>> start Dataset excerpt

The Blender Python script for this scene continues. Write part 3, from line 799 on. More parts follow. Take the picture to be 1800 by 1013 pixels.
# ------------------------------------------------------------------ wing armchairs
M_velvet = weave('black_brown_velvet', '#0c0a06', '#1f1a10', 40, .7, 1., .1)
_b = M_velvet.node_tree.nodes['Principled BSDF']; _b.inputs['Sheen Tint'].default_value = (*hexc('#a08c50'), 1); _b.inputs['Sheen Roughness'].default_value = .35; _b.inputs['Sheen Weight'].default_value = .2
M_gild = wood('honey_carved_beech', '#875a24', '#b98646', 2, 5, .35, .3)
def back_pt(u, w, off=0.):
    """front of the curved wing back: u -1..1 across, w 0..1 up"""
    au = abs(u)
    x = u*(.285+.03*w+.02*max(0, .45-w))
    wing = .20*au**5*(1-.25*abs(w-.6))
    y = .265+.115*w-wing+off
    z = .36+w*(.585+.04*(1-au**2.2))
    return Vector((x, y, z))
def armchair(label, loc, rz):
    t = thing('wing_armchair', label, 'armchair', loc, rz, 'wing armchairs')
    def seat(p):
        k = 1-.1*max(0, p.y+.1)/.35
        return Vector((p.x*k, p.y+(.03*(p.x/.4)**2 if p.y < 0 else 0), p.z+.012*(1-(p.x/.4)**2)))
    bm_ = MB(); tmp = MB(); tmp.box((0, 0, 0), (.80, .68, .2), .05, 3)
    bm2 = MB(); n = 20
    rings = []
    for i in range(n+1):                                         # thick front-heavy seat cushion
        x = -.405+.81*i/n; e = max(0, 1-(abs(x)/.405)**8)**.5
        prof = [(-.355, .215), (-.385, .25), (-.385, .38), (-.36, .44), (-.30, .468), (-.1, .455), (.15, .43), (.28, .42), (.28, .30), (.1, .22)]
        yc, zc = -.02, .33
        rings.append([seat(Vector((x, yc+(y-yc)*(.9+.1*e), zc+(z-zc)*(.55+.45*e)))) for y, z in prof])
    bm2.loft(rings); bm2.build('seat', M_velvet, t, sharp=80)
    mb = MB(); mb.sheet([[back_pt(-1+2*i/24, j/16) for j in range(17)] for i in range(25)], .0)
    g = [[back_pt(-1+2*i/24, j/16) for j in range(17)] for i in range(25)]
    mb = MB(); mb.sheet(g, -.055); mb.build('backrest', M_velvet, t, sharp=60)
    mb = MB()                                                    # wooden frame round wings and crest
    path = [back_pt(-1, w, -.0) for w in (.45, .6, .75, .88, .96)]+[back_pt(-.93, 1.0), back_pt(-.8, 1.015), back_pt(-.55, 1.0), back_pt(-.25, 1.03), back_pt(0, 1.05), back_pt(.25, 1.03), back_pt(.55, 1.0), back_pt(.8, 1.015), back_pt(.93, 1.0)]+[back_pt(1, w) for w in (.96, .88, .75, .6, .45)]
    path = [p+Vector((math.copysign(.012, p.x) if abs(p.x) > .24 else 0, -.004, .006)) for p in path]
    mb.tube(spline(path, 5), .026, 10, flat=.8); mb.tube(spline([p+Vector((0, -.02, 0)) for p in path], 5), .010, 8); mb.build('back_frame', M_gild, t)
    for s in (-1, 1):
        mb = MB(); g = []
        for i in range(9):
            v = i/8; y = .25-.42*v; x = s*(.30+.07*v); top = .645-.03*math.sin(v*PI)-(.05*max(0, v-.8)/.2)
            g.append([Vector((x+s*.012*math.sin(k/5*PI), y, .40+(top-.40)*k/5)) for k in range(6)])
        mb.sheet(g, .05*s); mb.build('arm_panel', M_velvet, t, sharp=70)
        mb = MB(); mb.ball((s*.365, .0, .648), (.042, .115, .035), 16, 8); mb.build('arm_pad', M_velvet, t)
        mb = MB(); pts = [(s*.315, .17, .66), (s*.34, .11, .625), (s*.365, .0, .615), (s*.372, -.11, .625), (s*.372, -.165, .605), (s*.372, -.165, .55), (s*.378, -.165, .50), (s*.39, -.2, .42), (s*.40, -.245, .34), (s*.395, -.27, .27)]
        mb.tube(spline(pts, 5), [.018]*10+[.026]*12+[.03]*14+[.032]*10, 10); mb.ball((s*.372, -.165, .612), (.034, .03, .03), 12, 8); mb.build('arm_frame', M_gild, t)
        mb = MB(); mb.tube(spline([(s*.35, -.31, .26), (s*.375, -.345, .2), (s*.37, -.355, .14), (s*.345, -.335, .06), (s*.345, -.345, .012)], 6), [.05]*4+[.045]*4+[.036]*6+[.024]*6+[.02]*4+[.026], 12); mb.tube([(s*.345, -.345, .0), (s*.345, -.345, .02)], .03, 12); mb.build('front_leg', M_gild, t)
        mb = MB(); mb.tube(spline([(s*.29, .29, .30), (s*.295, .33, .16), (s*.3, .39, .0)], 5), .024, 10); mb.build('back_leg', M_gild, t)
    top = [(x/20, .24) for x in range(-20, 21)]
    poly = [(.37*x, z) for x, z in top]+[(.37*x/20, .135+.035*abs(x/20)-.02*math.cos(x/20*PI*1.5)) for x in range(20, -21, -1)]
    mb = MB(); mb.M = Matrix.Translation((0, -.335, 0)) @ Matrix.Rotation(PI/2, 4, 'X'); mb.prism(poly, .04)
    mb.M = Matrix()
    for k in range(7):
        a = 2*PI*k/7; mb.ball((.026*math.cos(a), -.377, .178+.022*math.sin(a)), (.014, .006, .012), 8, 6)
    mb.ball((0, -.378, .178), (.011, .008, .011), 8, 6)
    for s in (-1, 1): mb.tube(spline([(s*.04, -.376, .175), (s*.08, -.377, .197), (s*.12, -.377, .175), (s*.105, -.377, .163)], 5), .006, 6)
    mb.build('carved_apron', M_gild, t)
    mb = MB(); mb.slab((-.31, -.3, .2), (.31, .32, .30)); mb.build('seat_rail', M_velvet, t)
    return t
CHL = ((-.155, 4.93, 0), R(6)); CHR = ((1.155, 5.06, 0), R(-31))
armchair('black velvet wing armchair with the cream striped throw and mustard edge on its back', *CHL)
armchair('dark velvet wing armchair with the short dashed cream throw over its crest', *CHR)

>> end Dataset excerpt

▶ **Goal of the exercise**:
Retype the listing above in full, with no alterations.

▶ **Expected answer**:
The Blender Python script for this scene continues. Write part 3, from line 799 on. More parts follow. Take the picture to be 1800 by 1013 pixels.
# ------------------------------------------------------------------ wing armchairs
M_velvet = weave('black_brown_velvet', '#0c0a06', '#1f1a10', 40, .7, 1., .1)
_b = M_velvet.node_tree.nodes['Principled BSDF']; _b.inputs['Sheen Tint'].default_value = (*hexc('#a08c50'), 1); _b.inputs['Sheen Roughness'].default_value = .35; _b.inputs['Sheen Weight'].default_value = .2
M_gild = wood('honey_carved_beech', '#875a24', '#b98646', 2, 5, .35, .3)
def back_pt(u, w, off=0.):
    """front of the curved wing back: u -1..1 across, w 0..1 up"""
    au = abs(u)
    x = u*(.285+.03*w+.02*max(0, .45-w))
    wing = .20*au**5*(1-.25*abs(w-.6))
    y = .265+.115*w-wing+off
    z = .36+w*(.585+.04*(1-au**2.2))
    return Vector((x, y, z))
def armchair(label, loc, rz):
    t = thing('wing_armchair', label, 'armchair', loc, rz, 'wing armchairs')
    def seat(p):
        k = 1-.1*max(0, p.y+.1)/.35
        return Vector((p.x*k, p.y+(.03*(p.x/.4)**2 if p.y < 0 else 0), p.z+.012*(1-(p.x/.4)**2)))
    bm_ = MB(); tmp = MB(); tmp.box((0, 0, 0), (.80, .68, .2), .05, 3)
    bm2 = MB(); n = 20
    rings = []
    for i in range(n+1):                                         # thick front-heavy seat cushion
        x = -.405+.81*i/n; e = max(0, 1-(abs(x)/.405)**8)**.5
        prof = [(-.355, .215), (-.385, .25), (-.385, .38), (-.36, .44), (-.30, .468), (-.1, .455), (.15, .43), (.28, .42), (.28, .30), (.1, .22)]
        yc, zc = -.02, .33
        rings.append([seat(Vector((x, yc+(y-yc)*(.9+.1*e), zc+(z-zc)*(.55+.45*e)))) for y, z in prof])
    bm2.loft(rings); bm2.build('seat', M_velvet, t, sharp=80)
    mb = MB(); mb.sheet([[back_pt(-1+2*i/24, j/16) for j in range(17)] for i in range(25)], .0)
    g = [[back_pt(-1+2*i/24, j/16) for j in range(17)] for i in range(25)]
    mb = MB(); mb.sheet(g, -.055); mb.build('backrest', M_velvet, t, sharp=60)
    mb = MB()                                                    # wooden frame round wings and crest
    path = [back_pt(-1, w, -.0) for w in (.45, .6, .75, .88, .96)]+[back_pt(-.93, 1.0), back_pt(-.8, 1.015), back_pt(-.55, 1.0), back_pt(-.25, 1.03), back_pt(0, 1.05), back_pt(.25, 1.03), back_pt(.55, 1.0), back_pt(.8, 1.015), back_pt(.93, 1.0)]+[back_pt(1, w) for w in (.96, .88, .75, .6, .45)]
    path = [p+Vector((math.copysign(.012, p.x) if abs(p.x) > .24 else 0, -.004, .006)) for p in path]
    mb.tube(spline(path, 5), .026, 10, flat=.8); mb.tube(spline([p+Vector((0, -.02, 0)) for p in path], 5), .010, 8); mb.build('back_frame', M_gild, t)
    for s in (-1, 1):
        mb = MB(); g = []
        for i in range(9):
            v = i/8; y = .25-.42*v; x = s*(.30+.07*v); top = .645-.03*math.sin(v*PI)-(.05*max(0, v-.8)/.2)
            g.append([Vector((x+s*.012*math.sin(k/5*PI), y, .40+(top-.40)*k/5)) for k in range(6)])
        mb.sheet(g, .05*s); mb.build('arm_panel', M_velvet, t, sharp=70)
        mb = MB(); mb.ball((s*.365, .0, .648), (.042, .115, .035), 16, 8); mb.build('arm_pad', M_velvet, t)
        mb = MB(); pts = [(s*.315, .17, .66), (s*.34, .11, .625), (s*.365, .0, .615), (s*.372, -.11, .625), (s*.372, -.165, .605), (s*.372, -.165, .55), (s*.378, -.165, .50), (s*.39, -.2, .42), (s*.40, -.245, .34), (s*.395, -.27, .27)]
        mb.tube(spline(pts, 5), [.018]*10+[.026]*12+[.03]*14+[.032]*10, 10); mb.ball((s*.372, -.165, .612), (.034, .03, .03), 12, 8); mb.build('arm_frame', M_gild, t)
        mb = MB(); mb.tube(spline([(s*.35, -.31, .26), (s*.375, -.345, .2), (s*.37, -.355, .14), (s*.345, -.335, .06), (s*.345, -.345, .012)], 6), [.05]*4+[.045]*4+[.036]*6+[.024]*6+[.02]*4+[.026], 12); mb.tube([(s*.345, -.345, .0), (s*.345, -.345, .02)], .03, 12); mb.build('front_leg', M_gild, t)
        mb = MB(); mb.tube(spline([(s*.29, .29, .30), (s*.295, .33, .16), (s*.3, .39, .0)], 5), .024, 10); mb.build('back_leg', M_gild, t)
    top = [(x/20, .24) for x in range(-20, 21)]
    poly = [(.37*x, z) for x, z in top]+[(.37*x/20, .135+.035*abs(x/20)-.02*math.cos(x/20*PI*1.5)) for x in range(20, -21, -1)]
    mb = MB(); mb.M = Matrix.Translation((0, -.335, 0)) @ Matrix.Rotation(PI/2, 4, 'X'); mb.prism(poly, .04)
    mb.M = Matrix()
    for k in range(7):
        a = 2*PI*k/7; mb.ball((.026*math.cos(a), -.377, .178+.022*math.sin(a)), (.014, .006, .012), 8, 6)
    mb.ball((0, -.378, .178), (.011, .008, .011), 8, 6)
    for s in (-1, 1): mb.tube(spline([(s*.04, -.376, .175), (s*.08, -.377, .197), (s*.12, -.377, .175), (s*.105, -.377, .163)], 5), .006, 6)
    mb.build('carved_apron', M_gild, t)
    mb = MB(); mb.slab((-.31, -.3, .2), (.31, .32, .30)); mb.build('seat_rail', M_velvet, t)
    return t
CHL = ((-.155, 4.93, 0), R(6)); CHR = ((1.155, 5.06, 0), R(-31))
armchair('black velvet wing armchair with the cream striped throw and mustard edge on its back', *CHL)
armchair('dark velvet wing armchair with the short dashed cream throw over its crest', *CHR)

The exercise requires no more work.